- **Instructions to follow**
From the listing, collect all lines containing the word "scene".

- **Provided material**
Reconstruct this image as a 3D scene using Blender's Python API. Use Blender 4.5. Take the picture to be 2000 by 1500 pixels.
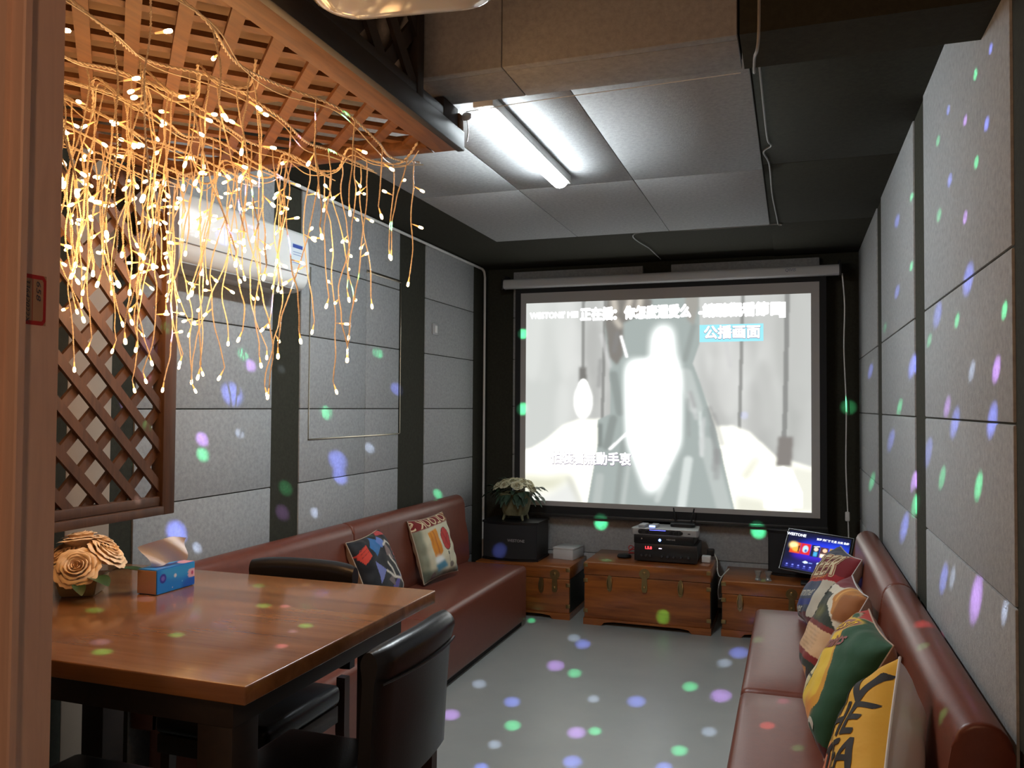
import bpy, bmesh, math, random
import numpy as np
from mathutils import Vector, Matrix, Euler
for _o in list(bpy.data.objects): bpy.data.objects.remove(_o)
random.seed(7)
PI = math.pi
SC = bpy.context.scene
COL = SC.collection

# ------------------------------------------------------------------ camera
F_PX, IMG_W, IMG_H = 1595.0, 2000, 1500
cd = bpy.data.cameras.new('camera'); cam = bpy.data.objects.new('camera', cd); COL.objects.link(cam)
cd.sensor_width = 36; cd.sensor_fit = 'HORIZONTAL'; cd.lens = F_PX / IMG_W * 36; cd.clip_start = .02
xr = Vector((0.94539375, 0.32586427, 0.00656748))        # camera right, in world
dn = Vector((-0.00265424, 0.02784658, -0.99960868))      # camera down
fw = Vector((-0.32591963, 0.94500637, 0.02719091))       # camera forward
m = Matrix((xr, -dn, -fw)).transposed().to_4x4(); m.translation = (0, 0, 1.5)
cam.matrix_world = m
SC.camera = cam

# ------------------------------------------------------------------ world, big lights, exposure
SC.view_settings.view_transform = 'Standard'; SC.view_settings.look = 'None'
SC.view_settings.exposure = 0.2; SC.view_settings.gamma = 1; SC.view_settings.use_curve_mapping = False
w = bpy.data.worlds.new('world'); SC.world = w; w.use_nodes = True
w.node_tree.nodes['Background'].inputs[0].default_value = (1, .75, .58, 1)
w.node_tree.nodes['Background'].inputs[1].default_value = .035
def lamp(name, kind, loc, energy, color, rot=(0, 0, 0), size=.1, sy=None, parent=None):
    l = bpy.data.lights.new(name, kind); l.energy = energy; l.color = color
    o = bpy.data.objects.new(name, l); COL.objects.link(o); o.location = loc; o.rotation_euler = rot
    if kind == 'AREA':
        l.size = size
        if sy: l.shape = 'RECTANGLE'; l.size_y = sy
    else: l.shadow_soft_size = size
    if parent: o.parent = parent
    return o
# unseen warm lobby lamp behind the camera, placed to light jamb and beam
lamp('lobby_light', 'POINT', (.05, -1.0, 2.35), 30, (1, .56, .32), size=.12)

# the disco projector: one lamp whose beams leave in fixed directions
DISCO = Vector((-0.45, 0.95, 2.15))
def ray(px, py):
    c = Vector((px - 1000, py - 750, F_PX))
    return xr * c.x + dn * c.y + fw * c.z
O = Vector((0, 0, 1.5))
def hit(px, py, ax, val):
    d = ray(px, py); t = (val - O[ax]) / d[ax]; return O + d * t
G_, B_, V_, W_, R_ = (.1, .9, .38), (.2, .26, 1.), (.6, .3, 1.), (.6, .72, 1.), (1., .2, .35)
DOTS = []
for px, py, r, c in [(1905,145,11,G_),(1852,215,9,B_),(1927,242,13,B_),(1832,275,10,G_),(1885,235,10,V_),(1907,317,12,G_),(1855,352,12,B_),(1834,420,12,G_),
                     (1885,425,12,V_),(1891,545,28,B_),(1831,615,22,B_),(1869,626,13,G_),(1962,606,16,G_),(1946,722,22,V_),(1898,725,18,W_),(1850,795,18,V_),(1865,825,24,B_),
                     (1938,820,28,B_),(1812,885,24,B_),(1840,933,18,G_),(1911,950,22,G_),(1843,1130,22,B_),(1860,1128,16,W_),(1906,1170,34,V_),(1962,1195,18,W_),
                     (1752,432,12,B_),(1780,520,9,G_),(1752,570,12,B_),(1728,640,9,G_),(1782,715,20,B_),(1757,795,14,G_),(1740,860,18,B_),(1785,940,16,V_),(1787,985,18,G_),(1766,1030,22,B_),
                     (1780,385,8,G_),(1700,725,12,B_),(1703,940,14,G_),(1815,665,12,G_),(1935,95,10,B_)]:
    DOTS.append((hit(px, py, 0, .43), r, c))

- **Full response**
Reconstruct this image as a 3D scene using Blender's Python API. Use Blender 4.5. Take the picture to be 2000 by 1500 pixels.
SC = bpy.context.scene